I'll give MLB credit for including a full online mode. Most PSP launch titles have provided only "Ad Hoc" local multiplayer (if that), but MLB provides full internet multiplayer, where you can use any Wi-Fi hotspot to play PSP gamers from across the country. Once that credit is given, you'll find that as with most everything in MLB, online is bare bones. There is a single lobby. You can only play with default settings. There is no way to change your starting lineup or pitcher. There are not even any records kept of your online wins and losses.

While I can abstractly appreciate the fact that with no records there's less incentive for cheats and cheese, it's simply inexcusable in this day and age to not even offer any form of stat tracking. Once you get in the game, it plays a bit smoother that it's PS2 counterpart. But only a bit - it's still mighty laggy, and the timing is completely different from the offline game. Online is there and it's playable, but there's not much more that can be said about it.

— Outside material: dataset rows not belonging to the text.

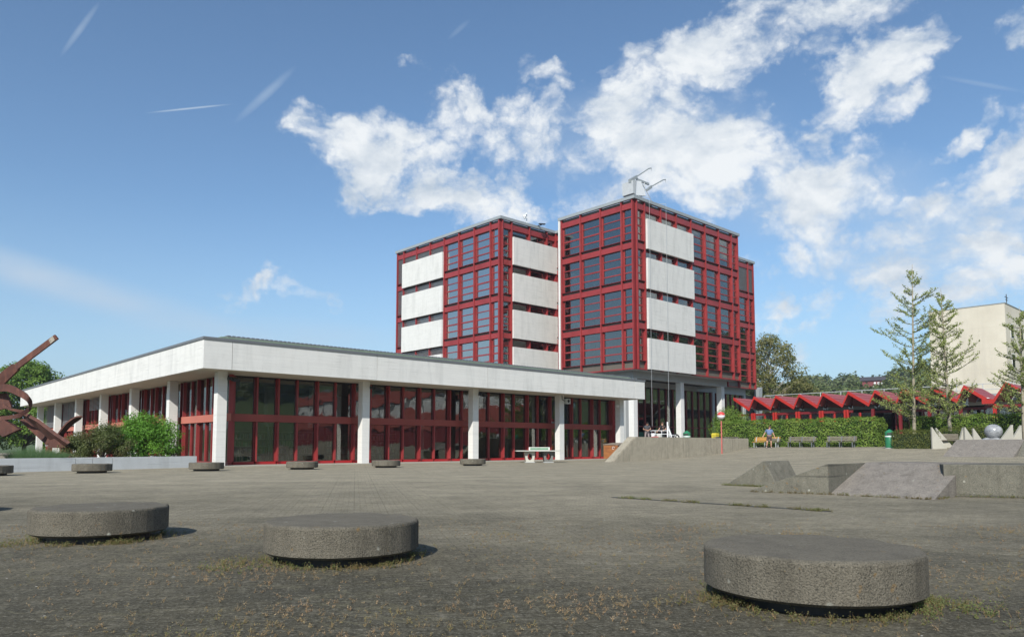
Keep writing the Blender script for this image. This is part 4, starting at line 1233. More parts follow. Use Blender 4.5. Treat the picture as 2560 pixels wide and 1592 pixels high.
def smooth_rails(keys, n=8):
    out = []
    for i in range(len(keys) - 1):
        p = [keys[max(i - 1, 0)], keys[i], keys[i + 1], keys[min(i + 2, len(keys) - 1)]]
        for k in range(n):
            t = k / n; r = []
            for j in (0, 1):
                a, b, c_, d = [Vector(q[j]) for q in p]
                r.append(.5 * ((2 * b) + (c_ - a) * t + (2 * a - 5 * b + 4 * c_ - d) * t * t + (3 * b - a - 3 * c_ + d) * t ** 3))
            out.append(tuple(r))
    out.append((Vector(keys[-1][0]), Vector(keys[-1][1]))); return out


def solid(name, quad, th=.35):
    th = th * .45
    q = [Vector(p) - base for p in quad]; n = (q[1] - q[0]).cross(q[2] - q[0]).normalized()
    if n.y < 0: n = -n
    return link(name, MB().prism([tuple(p) for p in q], [tuple(p + n * th) for p in q]), RUST, sculp)


beam = solid('raised_beam', [S(126, 835, -.2), S(134.5, 845.5, -.2), S(35, 924, 0), S(26, 912, 0)], .22)
link('white_smear', MB().prism([tuple(S(112, 848, -.225) - base), tuple(S(122, 838, -.225) - base), tuple(S(128, 849, -.225) - base), tuple(S(117, 858, -.225) - base)],
                               [tuple(S(112, 848, -.215) - base), tuple(S(122, 838, -.215) - base), tuple(S(128, 849, -.215) - base), tuple(S(117, 858, -.215) - base)]), plain('smeared_paint', (.30, .27, .22), .9, .5, 9), beam)
solid('beam_foot', [S(22, 909.5, .1), S(40, 923, .1), S(-14, 978, .4), S(-46, 965, .4)], .3)
ribbon('curved_band', smooth_rails([(S(-60, 975, 1.0), S(-60, 996, 1.0)), (S(5, 959.5, .2), S(3, 978, .2)), (S(45, 973, -.3), S(42, 990, -.3)), (S(70, 990, -.4), S(66, 1005, -.4)), (S(79.5, 1008, .1), S(75, 1020, .1)),
                                   (S(72, 1030, .9), S(66, 1033, .9)), (S(48, 1036, 1.3), S(48, 1045, 1.3)), (S(5, 1040, 1.2), S(5, 1048, 1.2)), (S(-60, 1044, .8), S(-60, 1060, .8))]), .05)
ribbon('lower_band', smooth_rails([(S(-50, 1045, -.8), S(-50, 1066, -.8)), (S(0, 1041, -.9), S(0, 1052, -.9)), (S(40, 1035, -.7), S(42, 1045, -.7)), (S(70, 1019, -.3), S(72, 1031, -.3))]), .06)
solid('inner_plate', [S(-20, 985, .8), S(12, 983, .8), S(27, 1018, .8), S(-20, 1028, .8)], .3)
ribbon('inner_band', smooth_rails([(S(-30, 1005, -.2), S(-30, 1022, -.2)), (S(5, 1009, -.4), S(4, 1019, -.4)), (S(25, 1020, -.4), S(24, 1026, -.4)), (S(60, 1025, -.3), S(58, 1033, -.3))]), .05)
solid('dark_block', [S(-40, 1052, .4), S(10, 1050, .4), S(50, 1073, .4), S(8, 1092, .4)], .5)
ribbon('leg_band', [(S(58, 1037, -.2), S(66, 1046, .5)), (S(92, 1054, -.4), S(88, 1066, .4)), (S(135, 1086, -.6), S(125, 1098, .2)), (S(172, 1110, -.8), S(160, 1120, 0))], .14)
solid('leg_beam', [S(48, 1050, .7), S(60, 1046, .7), S(133, 1103, .7), S(118, 1112, .7)], .35)
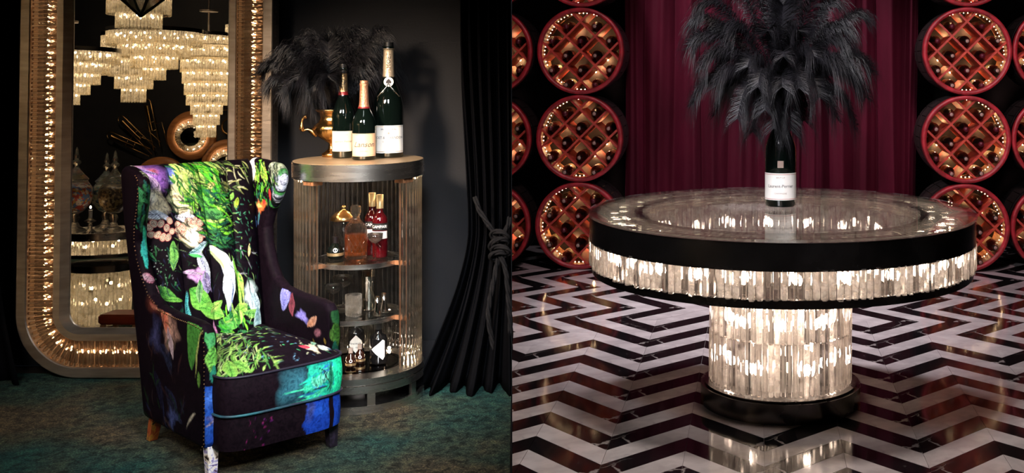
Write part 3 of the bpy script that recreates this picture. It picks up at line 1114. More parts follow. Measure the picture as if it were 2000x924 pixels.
fb = MB()
fb.poly([(-7.0, -1.6), (0.31, -1.6), (DIV * WY - 0.001, WY), (-7.0, WY)], -0.06, -0.008)
obj('floor_salon', fb, pm('dark_boards', (0.03, 0.02, 0.015), 0.4), kind='structure')
rg = MB()
rg.poly([(-6.2, -0.9), (0.125, -0.9), (DIV * 4.66 - 0.003, 4.66), (-6.2, 4.66)], -0.0075, 0.0)
tag(obj('rug', rg, rug_material()), 'worn teal and brown overdyed rug under armchair and bar cabinet', 'rug')

LEAN = math.radians(1.5)
MX_, MY_ = W(293, 731, 4.64)[0], 4.64
mirror = thing('wall_mirror', 'tall leaning mirror, rounded metal frame with lit amber crystal bars behind armchair', 'mirror', (MX_, MY_, 0.002))
mirror.rotation_euler = (-LEAN, 0, 0)
MW, MHT, MR = 1.074, 2.30, 0.27


def rr_path(off, n=18):
    """rounded rectangle inset by off: list of (point, outward normal)"""
    hw, r = MW / 2 - off, max(0.01, MR - off)
    z0, z1 = off, MHT - off
    out = []
    for (cx_, cz_, a0) in ((hw - r, z0 + r, -PI / 2), (hw - r, z1 - r, 0), (-hw + r, z1 - r, PI / 2), (-hw + r, z0 + r, PI)):
        for i in range(n + 1):
            a = a0 + PI / 2 * i / n
            out.append((Vector((cx_ + r * math.cos(a), 0, cz_ + r * math.sin(a))), Vector((math.cos(a), 0, math.sin(a)))))
    return out


def sweep(prof, smooth=False):
    """prof: list of (offset, depth y)"""
    mb = MB()
    for (o0, y0), (o1, y1) in zip(prof, prof[1:]):
        a, b = rr_path(o0), rr_path(o1)
        n = len(a)
        vs = [(p[0].x, y0, p[0].z) for p in a] + [(p[0].x, y1, p[0].z) for p in b]
        mb.add(vs, [(i, (i + 1) % n, n + (i + 1) % n, n + i) for i in range(n)], 0, smooth)
    return mb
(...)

MLB is very close to being a revolution in portable sports gaming. The gameplay is the best I've seen in this year's baseball titles, and the graphics all but equal those of the PS2. However, a complete lack of all the features we have come to expect from a modern sports game means that apart from exhibition games, MLB just doesn't have the depth to stand on it's own. It plays a great 9 innings, but it isn't a replacement to the PS2 version of the game - just a portable version of it. I don't know if the decision to limit the game comes from marketing or technology, but I do know that if it was more feature-rich, MLB would be a solid 5/5 title that set a new standard. I'm disappointed to see it come so close and fail, but it's still far and away the best baseball you can play on a portable.